Shares of Jio Financial Services Limited (JFSL), the demerged financial services business of Reliance Industries Limited (RIL), hit their lower circuit limits for the fourth consecutive trading session amid likely selling by both passive funds and active mutual funds.
JFSL on Thursday saw its shares locked at 5 percent lower circuit limit of Rs 213.45 on the NSE.
According to analysts, the weakness on the counter is driven by institutional selling but the outlook for the shares of Jio Financial is positive.
"JFSL's valuation is based on expectations surrounding its future growth potential and its 6.1 percent stake that it owns in RIL. The future growth prospects of JFSL are indeed bright since it can scale up its business hugely with its enormous connection with consumers and merchants. But institutional selling is a drag on the share price in the near-term. Since the stock is in the T segment institutional selling is dragging the price down," said Dr VK Vijayakumar, Chief Investment Strategist at Geojit Financial Services.
T group of shares are those actively traded at stock exchanges but with certain restrictions such as a 5 percent circuit filter and permitted only for delivery trading.
JFSL index exclusion delayed
Jio Financial Services will now be excluded from the Sensex indices on August 28 instead of August 23. However, there has been no official communication from the NSE on the Nifty exclusion timeline yet.
Earlier, JFSL was to be excluded from both Sensex and Nifty indices on the third day after their listing.

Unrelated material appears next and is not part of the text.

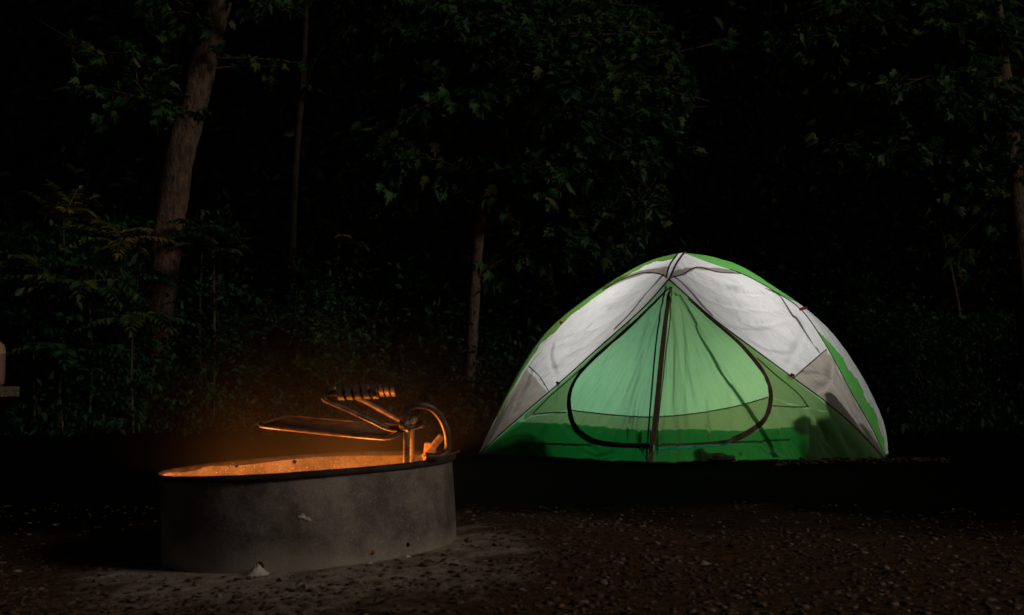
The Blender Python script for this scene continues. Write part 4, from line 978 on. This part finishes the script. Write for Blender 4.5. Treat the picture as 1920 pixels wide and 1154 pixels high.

JFSL shares will now be removed from all S&P BSE indices prior to the opening of trading on Tuesday, August 29. However, in case the stock ends in a lower circuit for the next two sessions as well, the removal date will be deferred by another three days.
Additionally, in case the shares do not hit a lower circuit on either of the two days but end on a lower circuit on the third day, the removal will be deferred by another three sessions.
In the coming days, JFSL shares will likely see more selling pressure from index funds as Nifty50 and Sensex will exclude the stock. The stock's ouster from Nifty may alone lead to selling of 90 million shares from passive funds. Those tracking Sensex are expected to sell another 55 million shares of JFSL, estimated brokerage Nuvama.
Anirudh Garg, Partner & Head of Research at Invasset PMS, said the stock of JFSL looks reasonably valued. "Our analysis suggests that JFS has the capability to establish a loan book of approximately $50 billion till March 2025. Drawing parallels with the valuation metrics applied to Bajaj Finance, Jio Financial's valuation at current levels seems reasonably justified."
"The current correction is largely associated with index adjustments, with an anticipated offloading of roughly $500 million by passive funds on a global scale," Garg noted.
According to market expert Hemang Jani, "There are certain technical factors —almost about 3.5 to 4000 crore selling is happening because of the selling by the index funds, at the same time you will see buying because of the inclusion in the MSCI and a couple of global indices. This will happen probably over next, let's say 3 to 5 day period. So short-term, the stock could remain a bit subdued."
"But I don't see much of a downside from current levels because of the fact that the market cap is around 1,60,000 crore, and the way the entire opportunity is coming up and the way the company has gone about building the team, the way the business plans are going to unfold, so I think for, let's say 2 to 3 years, this could be a great opportunity. Something similar to maybe an HDFC Bank that got listed way back. But short term, I think because of these technical factors, you might see a bit of a subdued moment," Jani noted.
Jio Financial will be in the Trade-To-Trade (T2T) segment for 10 trading days. Under the T2T segment, stocks have to be bought only under the delivery method and are not eligible to be traded on an intraday basis. The stock will have a five percent circuit filter for the next ten trading sessions.
"When a stock is expected to move to high volatility, it is put under trade-to-trade. The volatility in JFSL was expected since institutional selling was on the cards and interested buying too was expected. The volatility seen in the stock after listing justifies the decision to move the stock to the T segment. Investors who are optimistic about the stock can buy from the market for delivery without any restrictions," Vijayakumar said.